The chart on the next page illustrates some of the differences between the dispute resolution provisions in AIA documents and ConsensusDOCS.

Traditional Litigation or Arbitration?

Deciding whether to select traditional court litigation or arbitration before a dispute arises is at best an imprecise science, since each dispute involves different key players, in different financial circumstances, with different sets of project documents and e-mails, different witnesses with different availabilities, and parties with differing abilities to meet the financial cost and time investment of a substantial litigation matter.

Moreover, both the courts and those at the forefront of ADR recognize the need for continual process improvements, which may vary depending on the venue and individual legal professionals involved.

For example, the Civil Litigation Survey contains a number of suggestions to improve the arbitration process, including replacing competing expert testimony and having a single expert witness make recommendations to the arbitrators.
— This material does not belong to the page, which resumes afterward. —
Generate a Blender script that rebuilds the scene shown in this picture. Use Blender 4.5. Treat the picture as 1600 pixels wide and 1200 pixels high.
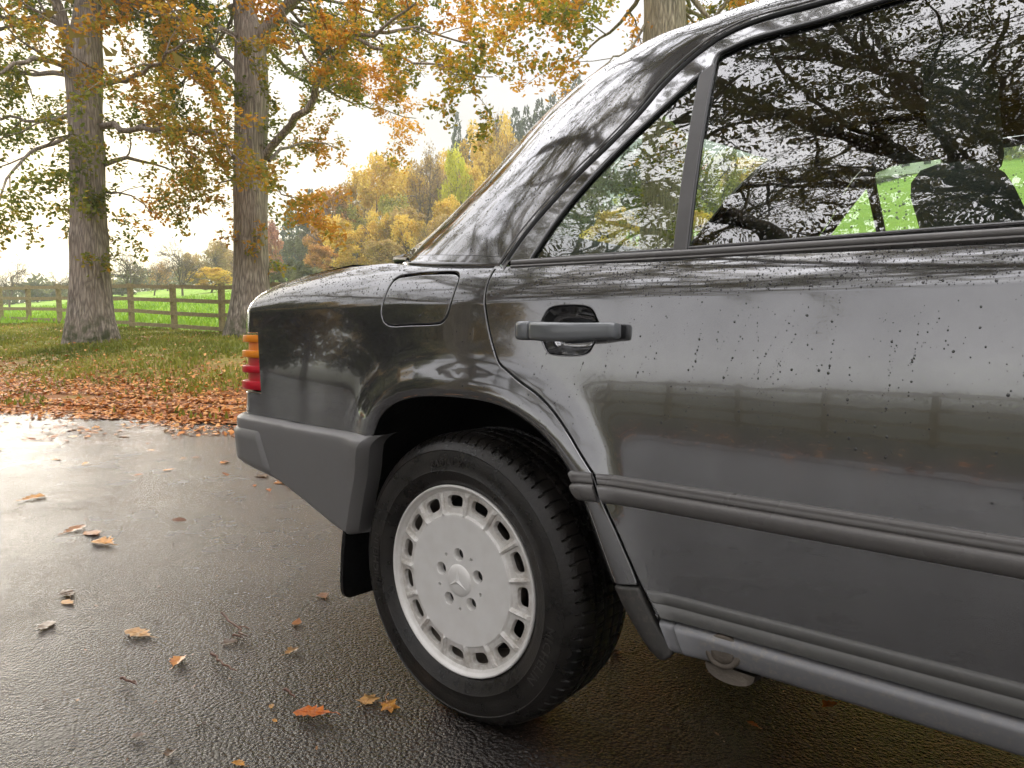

Other changes considered relate to limiting the type and amount of information that the parties are required to exchange in advance of a hearing on the merits. And, we will likely see some changes introduced in the future.

In the meantime, here are some key differences to help you decide on traditional court litigation or arbitration during the contracting process:

  • Arbitration is private; court litigation is public. Sometimes, the parties may have a strong desire for privacy; other times, the threat of a public battle encourages the parties to settle.
  • Arbitration has higher up-front costs. There are substantial filing fees and the parties pay for the arbitrator’s time. This means that commencing an arbitration is a “higher stakes” form of litigation. Smaller claims that can be brought up in state court may have to be foregone altogether in arbitration merely because of cost.
  • Arbitration is considered to be faster than traditional court litigation and the arbitrators are typically able to provide more attention to each case. Arbitrators can often fashion procedures specific to the particular case, avoid costly procedural skirmishes, and move cases along. Thus, for larger claims, arbitration costs less in the long run.
  • Arbitrators are usually subject matter experts. In court, a case is tried before a jury of peers. Therefore, the more complex the issues, the more likely there is an informed decision-maker in arbitration and less likely the parties will have an incentive to take unreasonable or unusual positions.
  • Arbitration is by agreement; if all contracts do not contain consistent arbitration provisions, then it is sometimes difficult to get multiple parties into the same proceeding. If all key parties to a project cannot be persuaded to agree to an arbitration provision, then there could be logistical barriers to get all parties in a single venue if a dispute arises.

Bottom Line

Each project is different, and you can rarely know at the outset whether the parties are better-served by choosing litigation or arbitration. You can only consider the circumstances, make the best choice at the time, and then work hard to avoid litigation.

Regardless of the form or options parties to a contract select, there is a strong trend in current contract documents toward open communication, fair dealing, and substantial discussions between the parties before they engage in any form of adversarial litigation.

In that regard, the construction industry has come a long way in becoming “healers of conflicts” rather than gladiators in “the ancient trial by battle and blood.”